### WHAT IS BEING ASKED
The lines to extract run from the first line of the material below to the line containing "M['grime'], beam, 0)", both included; leave the pictures behind.

### GIVEN DATA
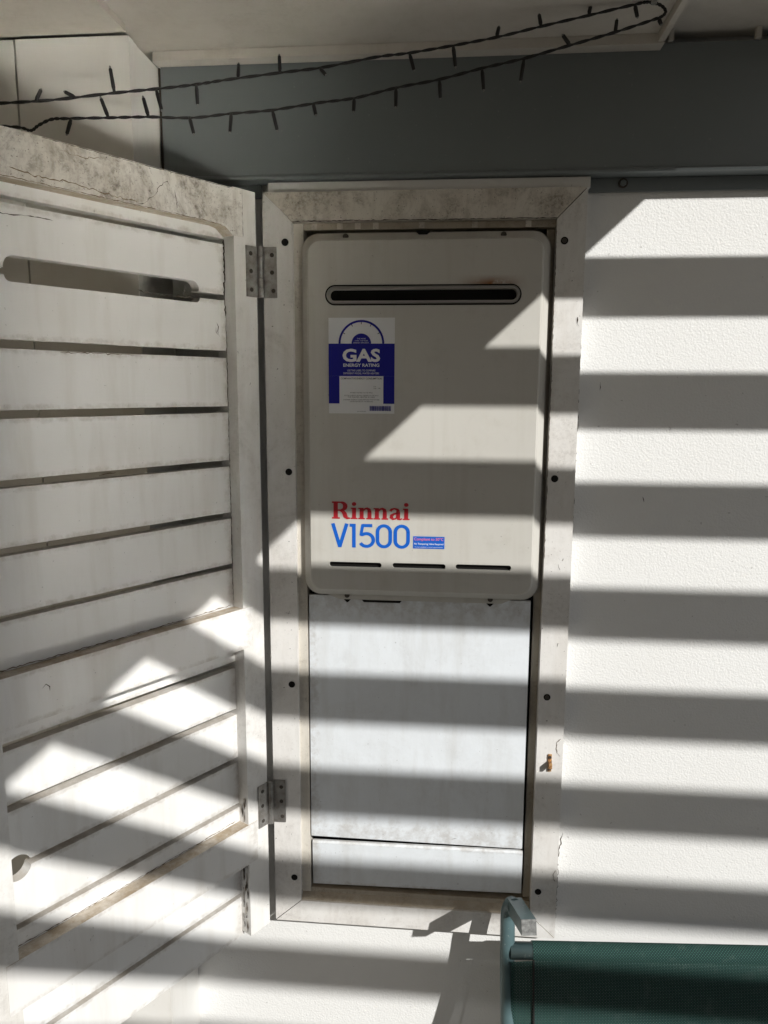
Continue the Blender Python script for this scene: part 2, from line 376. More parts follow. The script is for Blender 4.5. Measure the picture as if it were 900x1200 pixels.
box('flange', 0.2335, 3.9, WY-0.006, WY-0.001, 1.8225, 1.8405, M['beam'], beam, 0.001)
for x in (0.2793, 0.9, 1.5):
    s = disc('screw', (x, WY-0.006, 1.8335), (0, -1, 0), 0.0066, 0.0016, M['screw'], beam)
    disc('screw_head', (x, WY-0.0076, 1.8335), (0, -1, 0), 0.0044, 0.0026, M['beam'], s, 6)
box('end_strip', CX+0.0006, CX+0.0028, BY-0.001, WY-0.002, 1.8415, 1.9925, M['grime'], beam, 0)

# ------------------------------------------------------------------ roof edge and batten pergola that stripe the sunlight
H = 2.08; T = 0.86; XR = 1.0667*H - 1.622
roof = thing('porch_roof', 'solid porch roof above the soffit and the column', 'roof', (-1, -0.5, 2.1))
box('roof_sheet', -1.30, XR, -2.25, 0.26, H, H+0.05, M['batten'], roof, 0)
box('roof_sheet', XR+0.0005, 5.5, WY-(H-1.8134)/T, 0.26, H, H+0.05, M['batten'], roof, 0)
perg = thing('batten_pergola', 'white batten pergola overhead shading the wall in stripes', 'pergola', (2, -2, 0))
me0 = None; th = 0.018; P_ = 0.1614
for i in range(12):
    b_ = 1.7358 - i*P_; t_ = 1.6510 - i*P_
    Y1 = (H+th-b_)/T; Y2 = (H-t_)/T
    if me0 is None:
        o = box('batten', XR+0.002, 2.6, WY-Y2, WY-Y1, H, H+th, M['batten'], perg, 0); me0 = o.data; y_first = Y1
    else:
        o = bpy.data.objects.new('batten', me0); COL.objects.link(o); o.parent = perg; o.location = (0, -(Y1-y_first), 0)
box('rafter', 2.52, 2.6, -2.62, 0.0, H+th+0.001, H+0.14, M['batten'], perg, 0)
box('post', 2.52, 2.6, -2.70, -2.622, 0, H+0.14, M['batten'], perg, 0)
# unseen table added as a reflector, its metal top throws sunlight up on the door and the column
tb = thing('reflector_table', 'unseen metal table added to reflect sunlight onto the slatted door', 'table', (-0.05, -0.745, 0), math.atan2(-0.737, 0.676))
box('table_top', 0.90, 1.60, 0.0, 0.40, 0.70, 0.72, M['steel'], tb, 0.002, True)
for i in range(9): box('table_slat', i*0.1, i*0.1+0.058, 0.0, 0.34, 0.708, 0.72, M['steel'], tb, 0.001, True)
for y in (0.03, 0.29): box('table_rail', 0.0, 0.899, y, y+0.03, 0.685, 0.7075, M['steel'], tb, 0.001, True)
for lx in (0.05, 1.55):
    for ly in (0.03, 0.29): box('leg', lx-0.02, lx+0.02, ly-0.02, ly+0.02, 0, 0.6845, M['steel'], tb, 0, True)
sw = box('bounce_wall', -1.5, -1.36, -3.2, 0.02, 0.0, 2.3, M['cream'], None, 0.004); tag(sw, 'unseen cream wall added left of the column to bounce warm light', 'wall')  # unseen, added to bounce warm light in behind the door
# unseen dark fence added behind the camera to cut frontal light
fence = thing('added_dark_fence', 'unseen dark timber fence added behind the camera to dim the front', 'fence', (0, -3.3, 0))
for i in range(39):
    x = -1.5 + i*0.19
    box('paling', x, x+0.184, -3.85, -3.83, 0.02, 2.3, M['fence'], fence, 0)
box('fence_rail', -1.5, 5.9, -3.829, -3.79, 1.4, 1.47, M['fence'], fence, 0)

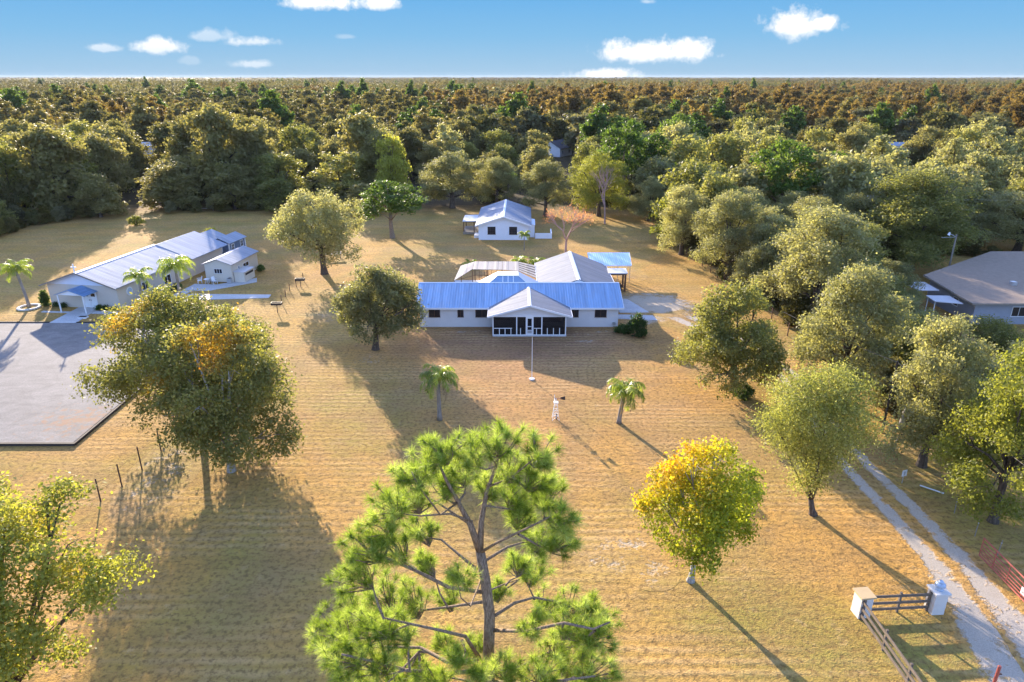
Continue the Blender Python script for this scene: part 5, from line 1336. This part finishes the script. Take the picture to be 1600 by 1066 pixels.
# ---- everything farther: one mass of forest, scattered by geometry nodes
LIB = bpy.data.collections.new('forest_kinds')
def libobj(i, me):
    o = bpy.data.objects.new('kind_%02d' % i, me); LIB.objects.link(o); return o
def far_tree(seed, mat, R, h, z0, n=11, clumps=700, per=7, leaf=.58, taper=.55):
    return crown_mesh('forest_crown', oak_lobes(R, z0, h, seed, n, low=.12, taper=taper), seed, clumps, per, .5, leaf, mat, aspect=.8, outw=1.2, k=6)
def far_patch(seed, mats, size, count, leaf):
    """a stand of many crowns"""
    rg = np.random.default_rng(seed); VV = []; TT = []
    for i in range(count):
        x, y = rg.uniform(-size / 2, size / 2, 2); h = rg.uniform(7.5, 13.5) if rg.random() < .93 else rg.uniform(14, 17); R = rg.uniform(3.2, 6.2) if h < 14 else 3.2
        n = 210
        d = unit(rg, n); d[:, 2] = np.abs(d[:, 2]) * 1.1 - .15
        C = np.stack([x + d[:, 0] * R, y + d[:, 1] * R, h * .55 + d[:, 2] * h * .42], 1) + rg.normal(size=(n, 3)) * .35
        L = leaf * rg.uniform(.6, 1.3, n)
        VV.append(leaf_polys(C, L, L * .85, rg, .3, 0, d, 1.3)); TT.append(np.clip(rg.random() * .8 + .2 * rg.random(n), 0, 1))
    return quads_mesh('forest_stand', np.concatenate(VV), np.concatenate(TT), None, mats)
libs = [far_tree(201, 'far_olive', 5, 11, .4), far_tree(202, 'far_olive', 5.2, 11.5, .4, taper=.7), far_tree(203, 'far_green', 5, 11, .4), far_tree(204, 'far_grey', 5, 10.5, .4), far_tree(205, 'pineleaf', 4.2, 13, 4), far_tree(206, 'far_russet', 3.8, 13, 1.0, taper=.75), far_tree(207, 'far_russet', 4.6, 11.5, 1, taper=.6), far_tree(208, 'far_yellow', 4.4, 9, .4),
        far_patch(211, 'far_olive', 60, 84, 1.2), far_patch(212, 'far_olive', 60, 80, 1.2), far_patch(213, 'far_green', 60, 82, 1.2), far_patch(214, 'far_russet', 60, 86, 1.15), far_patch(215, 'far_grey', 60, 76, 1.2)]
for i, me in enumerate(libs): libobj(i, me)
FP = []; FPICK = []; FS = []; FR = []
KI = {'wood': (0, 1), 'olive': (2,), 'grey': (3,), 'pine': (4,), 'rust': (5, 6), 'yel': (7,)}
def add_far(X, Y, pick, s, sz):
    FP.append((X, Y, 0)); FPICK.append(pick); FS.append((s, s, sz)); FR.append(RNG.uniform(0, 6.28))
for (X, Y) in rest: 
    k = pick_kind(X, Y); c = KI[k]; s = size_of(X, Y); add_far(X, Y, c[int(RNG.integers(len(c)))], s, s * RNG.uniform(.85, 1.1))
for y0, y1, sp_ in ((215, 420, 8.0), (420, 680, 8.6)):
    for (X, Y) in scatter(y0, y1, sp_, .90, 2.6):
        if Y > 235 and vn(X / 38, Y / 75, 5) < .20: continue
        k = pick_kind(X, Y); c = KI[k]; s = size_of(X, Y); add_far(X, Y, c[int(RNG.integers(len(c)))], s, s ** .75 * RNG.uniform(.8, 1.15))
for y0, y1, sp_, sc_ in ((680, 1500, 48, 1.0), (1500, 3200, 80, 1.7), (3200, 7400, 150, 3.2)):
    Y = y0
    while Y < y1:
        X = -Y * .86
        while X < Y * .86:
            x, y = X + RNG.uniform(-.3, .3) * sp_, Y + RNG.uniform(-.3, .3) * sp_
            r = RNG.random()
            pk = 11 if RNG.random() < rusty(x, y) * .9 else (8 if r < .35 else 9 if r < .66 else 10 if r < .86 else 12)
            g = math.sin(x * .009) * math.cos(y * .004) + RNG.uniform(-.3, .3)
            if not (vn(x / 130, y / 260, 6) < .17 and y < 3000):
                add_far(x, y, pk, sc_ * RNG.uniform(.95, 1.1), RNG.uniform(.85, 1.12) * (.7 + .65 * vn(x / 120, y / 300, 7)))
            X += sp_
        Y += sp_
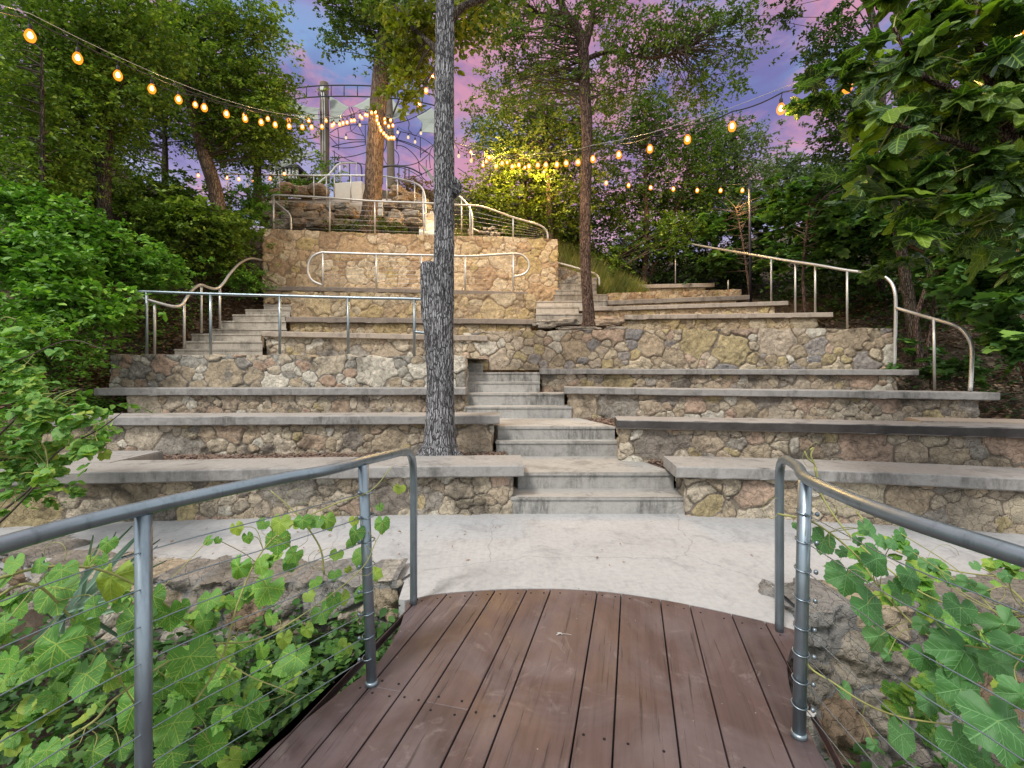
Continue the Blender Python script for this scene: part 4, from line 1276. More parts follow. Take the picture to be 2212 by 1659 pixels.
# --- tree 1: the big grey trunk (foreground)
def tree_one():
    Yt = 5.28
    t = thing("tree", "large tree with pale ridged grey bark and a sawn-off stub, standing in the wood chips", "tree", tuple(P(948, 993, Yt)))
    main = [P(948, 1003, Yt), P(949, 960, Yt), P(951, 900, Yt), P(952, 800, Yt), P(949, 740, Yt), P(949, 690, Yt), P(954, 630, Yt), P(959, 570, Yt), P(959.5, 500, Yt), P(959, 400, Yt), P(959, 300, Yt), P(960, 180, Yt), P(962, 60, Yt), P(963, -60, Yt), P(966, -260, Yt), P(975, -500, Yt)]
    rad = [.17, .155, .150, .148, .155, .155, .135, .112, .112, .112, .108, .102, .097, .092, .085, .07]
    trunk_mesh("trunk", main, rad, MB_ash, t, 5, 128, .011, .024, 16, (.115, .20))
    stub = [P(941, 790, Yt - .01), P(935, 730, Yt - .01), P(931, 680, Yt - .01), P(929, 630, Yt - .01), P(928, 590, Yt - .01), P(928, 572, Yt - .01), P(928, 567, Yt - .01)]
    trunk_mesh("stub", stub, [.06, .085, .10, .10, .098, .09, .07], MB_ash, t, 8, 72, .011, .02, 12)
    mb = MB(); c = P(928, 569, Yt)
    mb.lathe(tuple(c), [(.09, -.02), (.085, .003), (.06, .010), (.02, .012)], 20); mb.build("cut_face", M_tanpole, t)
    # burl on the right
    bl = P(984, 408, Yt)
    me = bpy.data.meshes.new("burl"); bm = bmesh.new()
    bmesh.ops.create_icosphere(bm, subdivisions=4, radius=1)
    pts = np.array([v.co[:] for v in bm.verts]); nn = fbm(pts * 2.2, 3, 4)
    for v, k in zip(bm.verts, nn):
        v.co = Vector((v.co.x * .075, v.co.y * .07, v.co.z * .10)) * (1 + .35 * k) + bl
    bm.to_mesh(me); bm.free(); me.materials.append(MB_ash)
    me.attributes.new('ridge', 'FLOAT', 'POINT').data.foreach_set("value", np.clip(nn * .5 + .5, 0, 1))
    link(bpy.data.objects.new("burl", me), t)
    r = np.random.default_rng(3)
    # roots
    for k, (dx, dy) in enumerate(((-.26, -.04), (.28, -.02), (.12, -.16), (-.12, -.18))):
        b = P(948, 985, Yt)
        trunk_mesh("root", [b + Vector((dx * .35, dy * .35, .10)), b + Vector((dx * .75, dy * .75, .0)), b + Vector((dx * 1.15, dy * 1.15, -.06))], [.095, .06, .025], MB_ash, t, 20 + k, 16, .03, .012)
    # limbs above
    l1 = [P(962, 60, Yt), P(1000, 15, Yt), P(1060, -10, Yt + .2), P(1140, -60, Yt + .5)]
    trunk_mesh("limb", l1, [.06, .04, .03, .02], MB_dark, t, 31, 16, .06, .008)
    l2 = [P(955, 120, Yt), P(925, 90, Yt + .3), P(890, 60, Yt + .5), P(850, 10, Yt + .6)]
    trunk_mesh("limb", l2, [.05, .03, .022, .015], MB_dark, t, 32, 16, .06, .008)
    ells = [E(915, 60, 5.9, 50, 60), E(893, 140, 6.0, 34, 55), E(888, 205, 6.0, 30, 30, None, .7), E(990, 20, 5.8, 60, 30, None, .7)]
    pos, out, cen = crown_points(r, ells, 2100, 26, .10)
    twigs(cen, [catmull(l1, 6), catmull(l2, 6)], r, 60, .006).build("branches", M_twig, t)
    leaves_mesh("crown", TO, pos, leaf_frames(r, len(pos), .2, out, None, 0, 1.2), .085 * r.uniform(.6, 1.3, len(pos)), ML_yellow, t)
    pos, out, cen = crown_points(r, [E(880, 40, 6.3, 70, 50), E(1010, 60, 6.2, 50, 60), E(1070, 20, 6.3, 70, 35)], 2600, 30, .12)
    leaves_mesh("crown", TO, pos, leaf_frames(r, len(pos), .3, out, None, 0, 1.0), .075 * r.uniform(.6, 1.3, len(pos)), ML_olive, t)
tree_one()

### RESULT
Continue the Blender Python script for this scene: part 2, from line 376. More parts follow. The script is for Blender 4.5. Measure the picture as if it were 900x1200 pixels.
box('flange', 0.2335, 3.9, WY-0.006, WY-0.001, 1.8225, 1.8405, M['beam'], beam, 0.001)
for x in (0.2793, 0.9, 1.5):
    s = disc('screw', (x, WY-0.006, 1.8335), (0, -1, 0), 0.0066, 0.0016, M['screw'], beam)
    disc('screw_head', (x, WY-0.0076, 1.8335), (0, -1, 0), 0.0044, 0.0026, M['beam'], s, 6)
box('end_strip', CX+0.0006, CX+0.0028, BY-0.001, WY-0.002, 1.8415, 1.9925, M['grime'], beam, 0)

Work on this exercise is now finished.